Account Monitoring Order
In the United Kingdom and several other countries, an order from a government authority requiring a financial institution to provide transaction information on a suspect account for a specified time period.
A written statement given under oath before an officer of the court, notary public, or other authorized person. It is commonly used as the factual basis for an application for a search, arrest or seizure warrant.
Alternative Remittance System (ARS)
Underground banking or informal value transfer systems. Often associated with ethnic groups from the Middle East, Africa or Asia, and commonly involves the transfer of values among countries outside of the formal banking system. The remittance entity can be an ordinary shop selling goods that has an arrangement with a correspondent business in anothercountry. There is usually no physical movement of currency and a lack of formality with regard to verification and record- keeping. The money transfer takes place by coded information that is passed through chits, couriers, letters or faxes, followed by telephone confirmations. Almost any document that carries an identifiable number can be used by the receiver to pick up the values in the other country. The systems are referred to by different names depending upon the country: Hawala (an Arabic word meaning “change” or “transform”), Hundi (a Hindi word meaning “collect”), Chiti banking (referring to the way the system operates), Chop Shop banking (China), and Poey Kuan (Thailand).

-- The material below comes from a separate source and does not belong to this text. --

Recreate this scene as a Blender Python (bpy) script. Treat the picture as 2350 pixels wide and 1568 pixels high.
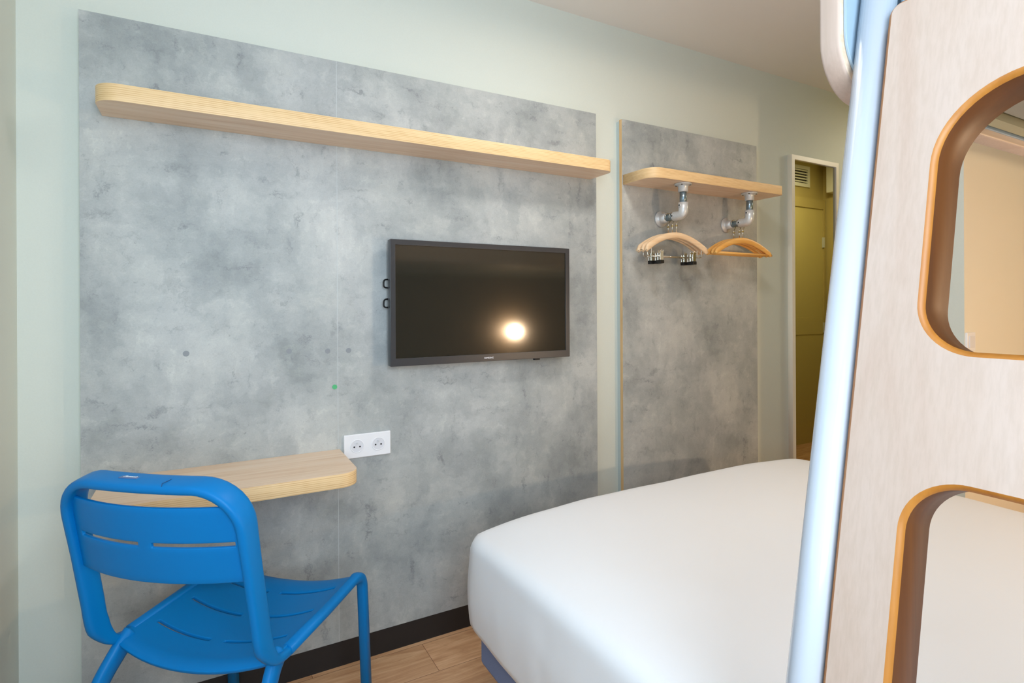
import bpy, bmesh, math, random
from mathutils import Vector, Matrix, noise
R = math.radians
sc = bpy.context.scene
C = sc.collection
for o in list(bpy.data.objects):
    bpy.data.objects.remove(o, do_unlink=True)

# ------------------------------------------------------------------ camera
cam_data = bpy.data.cameras.new('camera')
cam = bpy.data.objects.new('camera', cam_data); C.objects.link(cam)
cam_data.sensor_width = 36.0
cam_data.lens = 1274.48 / 2350 * 36
cam_data.shift_y = -(784 - 702.69) / 2350
cam_data.clip_start = 0.02
th, roll = R(28.795), R(0.2824)
fw = Vector((math.sin(th), math.cos(th), 0)); rt = Vector((math.cos(th), -math.sin(th), 0)); up = Vector((0, 0, 1))
cx_ = rt * math.cos(roll) - up * math.sin(roll)
cy_ = rt * math.sin(roll) + up * math.cos(roll)
m = Matrix((cx_, cy_, -fw)).transposed().to_4x4()
m.translation = Vector((0, 0, 1.1976))
cam.matrix_world = m
sc.camera = cam

# ------------------------------------------------------------------ view, world
sc.view_settings.view_transform = 'Standard'
sc.view_settings.look = 'None'
sc.view_settings.gamma = 1.0
sc.view_settings.use_curve_mapping = False
sc.view_settings.exposure = 0.0
sc.cycles.use_denoising = True
sc.cycles.max_bounces = 14
sc.cycles.diffuse_bounces = 8
sc.cycles.glossy_bounces = 6
sc.cycles.transparent_max_bounces = 12
sc.cycles.caustics_reflective = False
sc.cycles.caustics_refractive = False
sc.cycles.sample_clamp_indirect = 6.0
w = bpy.data.worlds.new('sky'); sc.world = w; w.use_nodes = True
w.node_tree.nodes['Background'].inputs[0].default_value = (0.62, 0.78, 1.0, 1)
w.node_tree.nodes['Background'].inputs[1].default_value = 1.5

# ------------------------------------------------------------------ lights
def area(name, loc, rot, sx, sy, power, col):
    l = bpy.data.lights.new(name, 'AREA'); l.shape = 'RECTANGLE'; l.size = sx; l.size_y = sy
    l.energy = power; l.color = col
    o = bpy.data.objects.new(name, l); C.objects.link(o); o.location = loc; o.rotation_euler = rot
    return o
# daylight arriving through the window in the left wall
area('daylight', (-0.60, 0.25, 1.60), (0, R(-90), 0), 1.25, 1.45, 5.5, (0.62, 0.81, 1.0))
# daylight through the second window, in the back wall left of the bed
area('daylight_back', (0.02, -0.72, 1.55), (R(90), 0, 0), 0.85, 1.3, 40, (0.72, 0.87, 1.0))
# unseen ceiling lamp added to brighten the room (the fitting itself is built below)
area('added_ceiling_light', (1.25, 1.0, 2.375), (0, 0, 0), 0.26, 0.26, 9, (1.0, 0.94, 0.88))
# unseen ceiling lamp added to light the entry corridor
area('added_corridor_light', (4.1, 1.35, 2.39), (0, 0, 0), 0.22, 0.22, 12, (1.0, 0.92, 0.72))

# ------------------------------------------------------------------ materials
def s2l(c):
    return tuple(((v / 255) / 12.92 if v / 255 <= 0.04045 else ((v / 255 + 0.055) / 1.055) ** 2.4) for v in c) + (1,)
class NT:
    def __init__(s, name):
        s.m = bpy.data.materials.new(name); s.m.use_nodes = True; s.t = s.m.node_tree
        s.b = s.t.nodes['Principled BSDF']; s.o = s.t.nodes['Material Output']
    def n(s, typ, **kw):
        x = s.t.nodes.new(typ)
        for k, v in kw.items():
            if k.startswith('i_'):
                k = k[2:]; k = int(k) if k.isdigit() else k.replace('_', ' ')
                x.inputs[k].default_value = v
            else: setattr(x, k, v)
        return x
    def l(s, a, b): s.t.links.new(a, b)
    def ramp(s, src, stops, interp='LINEAR'):
        r = s.n('ShaderNodeValToRGB'); r.color_ramp.interpolation = interp
        e = r.color_ramp.elements
        while len(e) < len(stops): e.new(0.5)
        for i, (p, c) in enumerate(stops):
            e[i].position = p; e[i].color = c
        s.l(src, r.inputs[0]); return r.outputs[0]
    def mix(s, f, a, b, mode='MIX'):
        x = s.n('ShaderNodeMix', data_type='RGBA', blend_type=mode)
        for v, i in ((f, 0), (a, 6), (b, 7)):
            if hasattr(v, 'is_linked'): s.l(v, x.inputs[i])
            else: x.inputs[i].default_value = v
        return x.outputs[2]
    def coord(s, scale=(1, 1, 1), rot=(0, 0, 0), loc=(0, 0, 0)):
        tc = s.n('ShaderNodeTexCoord'); mp = s.n('ShaderNodeMapping')
        mp.inputs['Scale'].default_value = scale; mp.inputs['Rotation'].default_value = rot; mp.inputs['Location'].default_value = loc
        s.l(tc.outputs['Object'], mp.inputs[0]); return mp.outputs[0]
    def noise(s, vec, scale, detail=4, rough=0.55, dist=0.0):
        x = s.n('ShaderNodeTexNoise'); x.inputs['Scale'].default_value = scale; x.inputs['Detail'].default_value = detail
        x.inputs['Roughness'].default_value = rough; x.inputs['Distortion'].default_value = dist
        s.l(vec, x.inputs['Vector']); return x.outputs['Fac']
    def bump(s, h, strength=0.1, dist=0.01):
        b = s.n('ShaderNodeBump'); b.inputs['Strength'].default_value = strength; b.inputs['Distance'].default_value = dist
        s.l(h, b.inputs['Height']); s.l(b.outputs[0], s.b.inputs['Normal'])
def P(name, col, rough=0.5, metal=0.0, bump=0, bscale=60, vary=0.0, coat=0.0, spec=0.5, trans=0.0):
    t = NT(name); t.b.inputs['Roughness'].default_value = rough; t.b.inputs['Metallic'].default_value = metal
    t.b.inputs['Coat Weight'].default_value = coat
    t.b.inputs['Specular IOR Level'].default_value = spec
    c = s2l(col)
    v = t.coord()
    f = t.noise(v, bscale if bump else 8, 5)
    d = tuple(x * (1 - vary) for x in c[:3]) + (1,)
    if vary: t.l(t.mix(t.ramp(f, [(0.35, (0, 0, 0, 1)), (0.65, (1, 1, 1, 1))]), d, c), t.b.inputs['Base Color'])
    else: t.b.inputs['Base Color'].default_value = c
    if bump: t.bump(f, bump, 0.003)
    return t.m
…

Anti-Money Laundering International Database (AMLID)
A compendium of analyses of anti-money laundering laws and regulations, including two general classes of money laundering control measures—domestic laws and international cooperation—as well as information on national contacts and authorities. A secure, multilingual database, AMLID is an important reference tool for law enforcement officers involved in cross-jurisdictional work.
Anti-Money Laundering Program
The system designed to assist institutions in their fight against money laundering and terrorist financing. In many jurisdictions, government regulations require financial institutions, including banks, securities dealers and money services businesses, to establish such programs. At a minimum, the anti-money laundering program should include:
  • Written internal policies, procedures and controls;
  • A designated AML compliance officer;
  • On-going employee training; and
  • Independent review to test the program.
Arrest Warrant
A court order directing a law enforcement officer to seize  and detain a particular person and require them to provide an answer to a complaint or otherwise appear in court.
Asia/Pacific Group on Money Laundering (APG)
A Financial Action Task Force (FATF)-style regional body consisting of jurisdictions in the Asia/Pacific Region. See
Asset Manager
A person appointed through a written contract by a company or trust to direct the entity’s investment program. The program can be a fully discretionary account, or the contract can impose limitations on it. Fees to the asset manager can be based on performance achieved, trading commissions or a percentage of the valuation of the estate under his or her management. High fees and a close relationship with the owners or beneficiaries can expose the asset manager to potential conflicts between a duty to report unusual or suspicious activity and the fiduciary duty to the client.
Asset Protection
A process that includes reorganizing how assets are held so as to make them less vulnerable should a claim be made against a person. Asset protection is also a term used by tax planners for measures taken to protect assets from taxation in other jurisdictions.
Asset Protection Trusts (APTs)
A special form of irrevocable trust usually created (i.e., settled) offshore for the principal purposes of preserving and protecting part of one’s wealth from creditors. Title to the asset is transferred to a person named the trustee. APTs are generally used for asset protection and are usually tax neutral. Their ultimate function is to provide for the beneficiaries.  Some proponents advertise APTs as allowing foreign trustees to ignore U.S. court orders and to simply transfer the trust to another jurisdiction in response to legal action threatening the trust’s assets (so-called “flying trusts”).
Automated Clearing House (ACH)
An electronic banking network that processes large volumes of both credit and debit transactions that originate in batches. ACH credit transfers include direct deposit payroll payments and payments to contractors and vendors. ACH debit transfers include consumer payments on insurance premiums, mortgage loans and other kinds of expenses. The system is used for bulk orders made days in advance—for example, a large corporation’s entire payroll. Both governments and commercial sectors can use the ACH system. The ACH system was designed to transfer a high volume of low-dollar domestic transactions, which pose lower money laundering risks. Nevertheless, the ability to send high-dollar and international transactions through the ACH may expose financial institutions to higher money laundering risks. Firms without a robust AML monitoring system may be exposed to additional risk, particularly when accounts are opened over the Internet without face-to-face contact.